Thanks, Trump: We're now a nation of (stupid) bullies
Let's be clear about this. We now live in a country where you can easily get elected to high office after admitting to serial sexual assault or beating up a reporter, but if you suggest to a stranger that she might want to be happy during the holidays, you're cruelly persecuting millions of Christians.
The best-ever trolling of Donald Trump came courtesy of his wife, Melania, who pledged to focus her efforts as first lady on a campaign to end bullying. It's as if Jackie Kennedy had launched a 501(c)3 dedicated to keeping her husband's penis out of Marilyn Monroe. You sympathize with her, but the cause is lost.
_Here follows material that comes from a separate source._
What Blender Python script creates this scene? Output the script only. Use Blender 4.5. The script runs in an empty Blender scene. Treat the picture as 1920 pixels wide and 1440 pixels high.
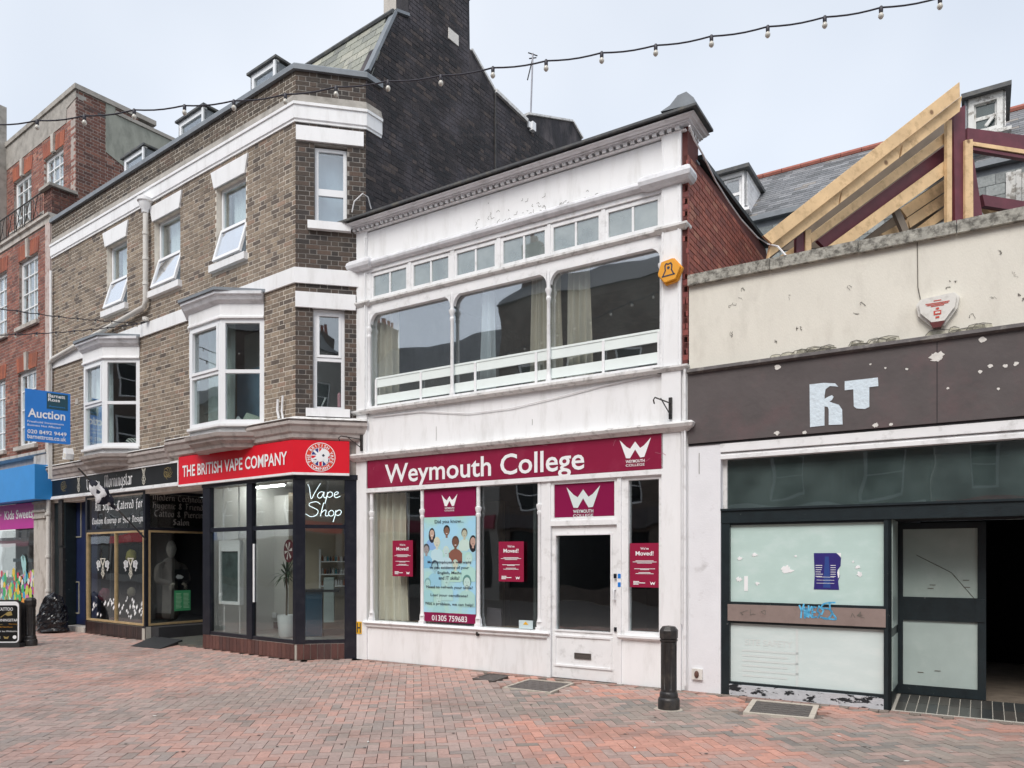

We are where we are.
On the same day that Trump decided to shove the prime minister of Montenegro out of the way so he could cut to the front of the line (presumably because "'Merica" comes before "Montenegro" in the alphabet), Montana elected a House representative, Greg Gianforte, who had just one day earlier grabbed a reporter by the neck, thrown him to the ground, and broken his glasses. The only way a moment like that can possibly be salvaged is if Ric Flair and Christiane Amanpour suddenly appear out of nowhere and start beating you on the back of the head with a couple of steel chairs. Otherwise, your lame apology (which appears to contradict your previous official statement) is a day late and a euro short.
This is a worrying pattern. Trump appeared to incite violence among his supporters during his campaign, and when two Trumpites beat up a homeless Hispanic man in Boston two years ago, Trump responded by saying his fans are "very passionate." Meanwhile, he had to be harassed into disavowing David Duke.
Conservatives freaked the fuck out when President Obama saluted a Marine while holding a cup of coffee in his hand, worried that this might destroy the dignity and morale of our military. They're strangely silent now that Donald Trump is shoving fellow world leaders out of the way and making us all look like idiots and assholes. Well, idiots and assholes we are if we fail to roust this preening tangerine shitbird from office ASAP.*
*Note: This is a legitimate example of online bullying. Melania might want to start here. Or she could ask her husband to stop being so fucking orange.